Reproduce the whole listing, character for character.
++++ INFORMATION PROVIDED ++++
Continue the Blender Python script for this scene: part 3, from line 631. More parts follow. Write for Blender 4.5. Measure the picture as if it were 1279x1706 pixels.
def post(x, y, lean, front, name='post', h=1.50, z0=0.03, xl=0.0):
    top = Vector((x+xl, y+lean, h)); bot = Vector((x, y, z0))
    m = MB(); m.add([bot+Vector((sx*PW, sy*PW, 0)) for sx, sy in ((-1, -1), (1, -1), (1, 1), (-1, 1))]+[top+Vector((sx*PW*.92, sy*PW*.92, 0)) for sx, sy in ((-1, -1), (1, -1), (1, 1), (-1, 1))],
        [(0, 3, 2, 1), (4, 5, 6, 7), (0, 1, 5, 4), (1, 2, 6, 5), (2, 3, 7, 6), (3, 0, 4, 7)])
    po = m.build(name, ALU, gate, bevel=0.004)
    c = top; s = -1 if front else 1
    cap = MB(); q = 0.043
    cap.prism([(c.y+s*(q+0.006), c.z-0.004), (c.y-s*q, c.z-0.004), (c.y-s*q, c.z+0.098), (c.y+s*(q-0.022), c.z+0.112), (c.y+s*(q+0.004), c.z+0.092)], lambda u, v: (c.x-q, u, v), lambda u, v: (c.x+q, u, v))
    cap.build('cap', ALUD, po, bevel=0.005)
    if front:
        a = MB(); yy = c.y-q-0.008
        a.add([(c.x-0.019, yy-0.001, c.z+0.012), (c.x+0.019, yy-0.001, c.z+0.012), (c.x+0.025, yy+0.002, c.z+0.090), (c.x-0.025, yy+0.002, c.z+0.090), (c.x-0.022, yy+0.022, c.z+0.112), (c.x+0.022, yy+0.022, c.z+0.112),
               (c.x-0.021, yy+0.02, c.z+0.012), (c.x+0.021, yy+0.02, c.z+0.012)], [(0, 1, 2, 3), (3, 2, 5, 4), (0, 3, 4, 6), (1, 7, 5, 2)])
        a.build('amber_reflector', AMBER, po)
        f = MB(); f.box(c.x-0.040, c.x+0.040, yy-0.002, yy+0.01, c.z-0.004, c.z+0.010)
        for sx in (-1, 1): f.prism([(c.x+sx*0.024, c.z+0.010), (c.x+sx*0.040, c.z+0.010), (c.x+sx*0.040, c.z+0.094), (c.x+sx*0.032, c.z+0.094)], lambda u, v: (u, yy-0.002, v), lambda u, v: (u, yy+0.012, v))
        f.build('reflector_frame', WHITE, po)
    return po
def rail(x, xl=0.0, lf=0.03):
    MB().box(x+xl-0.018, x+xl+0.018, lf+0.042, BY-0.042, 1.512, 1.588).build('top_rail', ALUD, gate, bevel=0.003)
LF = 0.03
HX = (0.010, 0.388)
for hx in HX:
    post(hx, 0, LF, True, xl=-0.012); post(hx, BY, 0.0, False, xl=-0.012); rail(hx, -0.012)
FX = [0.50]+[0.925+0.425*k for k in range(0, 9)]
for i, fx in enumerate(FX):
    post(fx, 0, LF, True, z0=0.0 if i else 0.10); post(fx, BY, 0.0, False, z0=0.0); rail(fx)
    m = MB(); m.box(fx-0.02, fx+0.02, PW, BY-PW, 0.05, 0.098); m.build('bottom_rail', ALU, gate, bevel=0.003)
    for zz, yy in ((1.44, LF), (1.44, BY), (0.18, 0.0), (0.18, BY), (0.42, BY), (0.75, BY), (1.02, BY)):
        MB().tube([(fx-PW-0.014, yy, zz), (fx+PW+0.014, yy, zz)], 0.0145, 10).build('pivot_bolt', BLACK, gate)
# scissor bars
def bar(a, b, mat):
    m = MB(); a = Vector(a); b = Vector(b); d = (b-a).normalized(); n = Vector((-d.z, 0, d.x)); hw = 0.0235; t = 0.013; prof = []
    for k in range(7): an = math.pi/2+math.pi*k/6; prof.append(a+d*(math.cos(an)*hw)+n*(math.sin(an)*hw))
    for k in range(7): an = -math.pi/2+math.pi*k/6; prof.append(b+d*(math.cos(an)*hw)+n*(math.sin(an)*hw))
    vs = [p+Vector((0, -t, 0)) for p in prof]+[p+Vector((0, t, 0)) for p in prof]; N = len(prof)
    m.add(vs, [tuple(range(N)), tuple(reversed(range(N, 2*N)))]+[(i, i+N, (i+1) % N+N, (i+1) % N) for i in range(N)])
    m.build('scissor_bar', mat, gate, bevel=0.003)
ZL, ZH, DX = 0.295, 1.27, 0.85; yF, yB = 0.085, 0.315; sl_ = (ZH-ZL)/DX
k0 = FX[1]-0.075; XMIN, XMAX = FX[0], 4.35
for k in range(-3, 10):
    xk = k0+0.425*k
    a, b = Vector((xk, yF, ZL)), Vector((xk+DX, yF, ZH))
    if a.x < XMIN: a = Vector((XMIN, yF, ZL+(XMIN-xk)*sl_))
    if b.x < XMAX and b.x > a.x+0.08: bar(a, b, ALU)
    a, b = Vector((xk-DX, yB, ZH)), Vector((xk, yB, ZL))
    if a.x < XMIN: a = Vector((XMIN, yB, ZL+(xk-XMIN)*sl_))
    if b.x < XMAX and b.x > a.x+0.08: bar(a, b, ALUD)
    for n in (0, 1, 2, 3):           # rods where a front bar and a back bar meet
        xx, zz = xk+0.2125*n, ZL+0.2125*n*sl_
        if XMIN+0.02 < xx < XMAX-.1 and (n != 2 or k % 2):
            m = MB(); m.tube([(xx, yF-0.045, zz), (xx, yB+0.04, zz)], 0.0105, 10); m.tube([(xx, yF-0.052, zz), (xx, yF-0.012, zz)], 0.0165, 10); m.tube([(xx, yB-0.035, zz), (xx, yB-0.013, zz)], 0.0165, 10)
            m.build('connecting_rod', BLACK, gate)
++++
ANSWER TO THE TASK
Continue the Blender Python script for this scene: part 3, from line 631. More parts follow. Write for Blender 4.5. Measure the picture as if it were 1279x1706 pixels.
def post(x, y, lean, front, name='post', h=1.50, z0=0.03, xl=0.0):
    top = Vector((x+xl, y+lean, h)); bot = Vector((x, y, z0))
    m = MB(); m.add([bot+Vector((sx*PW, sy*PW, 0)) for sx, sy in ((-1, -1), (1, -1), (1, 1), (-1, 1))]+[top+Vector((sx*PW*.92, sy*PW*.92, 0)) for sx, sy in ((-1, -1), (1, -1), (1, 1), (-1, 1))],
        [(0, 3, 2, 1), (4, 5, 6, 7), (0, 1, 5, 4), (1, 2, 6, 5), (2, 3, 7, 6), (3, 0, 4, 7)])
    po = m.build(name, ALU, gate, bevel=0.004)
    c = top; s = -1 if front else 1
    cap = MB(); q = 0.043
    cap.prism([(c.y+s*(q+0.006), c.z-0.004), (c.y-s*q, c.z-0.004), (c.y-s*q, c.z+0.098), (c.y+s*(q-0.022), c.z+0.112), (c.y+s*(q+0.004), c.z+0.092)], lambda u, v: (c.x-q, u, v), lambda u, v: (c.x+q, u, v))
    cap.build('cap', ALUD, po, bevel=0.005)
    if front:
        a = MB(); yy = c.y-q-0.008
        a.add([(c.x-0.019, yy-0.001, c.z+0.012), (c.x+0.019, yy-0.001, c.z+0.012), (c.x+0.025, yy+0.002, c.z+0.090), (c.x-0.025, yy+0.002, c.z+0.090), (c.x-0.022, yy+0.022, c.z+0.112), (c.x+0.022, yy+0.022, c.z+0.112),
               (c.x-0.021, yy+0.02, c.z+0.012), (c.x+0.021, yy+0.02, c.z+0.012)], [(0, 1, 2, 3), (3, 2, 5, 4), (0, 3, 4, 6), (1, 7, 5, 2)])
        a.build('amber_reflector', AMBER, po)
        f = MB(); f.box(c.x-0.040, c.x+0.040, yy-0.002, yy+0.01, c.z-0.004, c.z+0.010)
        for sx in (-1, 1): f.prism([(c.x+sx*0.024, c.z+0.010), (c.x+sx*0.040, c.z+0.010), (c.x+sx*0.040, c.z+0.094), (c.x+sx*0.032, c.z+0.094)], lambda u, v: (u, yy-0.002, v), lambda u, v: (u, yy+0.012, v))
        f.build('reflector_frame', WHITE, po)
    return po
def rail(x, xl=0.0, lf=0.03):
    MB().box(x+xl-0.018, x+xl+0.018, lf+0.042, BY-0.042, 1.512, 1.588).build('top_rail', ALUD, gate, bevel=0.003)
LF = 0.03
HX = (0.010, 0.388)
for hx in HX:
    post(hx, 0, LF, True, xl=-0.012); post(hx, BY, 0.0, False, xl=-0.012); rail(hx, -0.012)
FX = [0.50]+[0.925+0.425*k for k in range(0, 9)]
for i, fx in enumerate(FX):
    post(fx, 0, LF, True, z0=0.0 if i else 0.10); post(fx, BY, 0.0, False, z0=0.0); rail(fx)
    m = MB(); m.box(fx-0.02, fx+0.02, PW, BY-PW, 0.05, 0.098); m.build('bottom_rail', ALU, gate, bevel=0.003)
    for zz, yy in ((1.44, LF), (1.44, BY), (0.18, 0.0), (0.18, BY), (0.42, BY), (0.75, BY), (1.02, BY)):
        MB().tube([(fx-PW-0.014, yy, zz), (fx+PW+0.014, yy, zz)], 0.0145, 10).build('pivot_bolt', BLACK, gate)
# scissor bars
def bar(a, b, mat):
    m = MB(); a = Vector(a); b = Vector(b); d = (b-a).normalized(); n = Vector((-d.z, 0, d.x)); hw = 0.0235; t = 0.013; prof = []
    for k in range(7): an = math.pi/2+math.pi*k/6; prof.append(a+d*(math.cos(an)*hw)+n*(math.sin(an)*hw))
    for k in range(7): an = -math.pi/2+math.pi*k/6; prof.append(b+d*(math.cos(an)*hw)+n*(math.sin(an)*hw))
    vs = [p+Vector((0, -t, 0)) for p in prof]+[p+Vector((0, t, 0)) for p in prof]; N = len(prof)
    m.add(vs, [tuple(range(N)), tuple(reversed(range(N, 2*N)))]+[(i, i+N, (i+1) % N+N, (i+1) % N) for i in range(N)])
    m.build('scissor_bar', mat, gate, bevel=0.003)
ZL, ZH, DX = 0.295, 1.27, 0.85; yF, yB = 0.085, 0.315; sl_ = (ZH-ZL)/DX
k0 = FX[1]-0.075; XMIN, XMAX = FX[0], 4.35
for k in range(-3, 10):
    xk = k0+0.425*k
    a, b = Vector((xk, yF, ZL)), Vector((xk+DX, yF, ZH))
    if a.x < XMIN: a = Vector((XMIN, yF, ZL+(XMIN-xk)*sl_))
    if b.x < XMAX and b.x > a.x+0.08: bar(a, b, ALU)
    a, b = Vector((xk-DX, yB, ZH)), Vector((xk, yB, ZL))
    if a.x < XMIN: a = Vector((XMIN, yB, ZL+(xk-XMIN)*sl_))
    if b.x < XMAX and b.x > a.x+0.08: bar(a, b, ALUD)
    for n in (0, 1, 2, 3):           # rods where a front bar and a back bar meet
        xx, zz = xk+0.2125*n, ZL+0.2125*n*sl_
        if XMIN+0.02 < xx < XMAX-.1 and (n != 2 or k % 2):
            m = MB(); m.tube([(xx, yF-0.045, zz), (xx, yB+0.04, zz)], 0.0105, 10); m.tube([(xx, yF-0.052, zz), (xx, yF-0.012, zz)], 0.0165, 10); m.tube([(xx, yB-0.035, zz), (xx, yB-0.013, zz)], 0.0165, 10)
            m.build('connecting_rod', BLACK, gate)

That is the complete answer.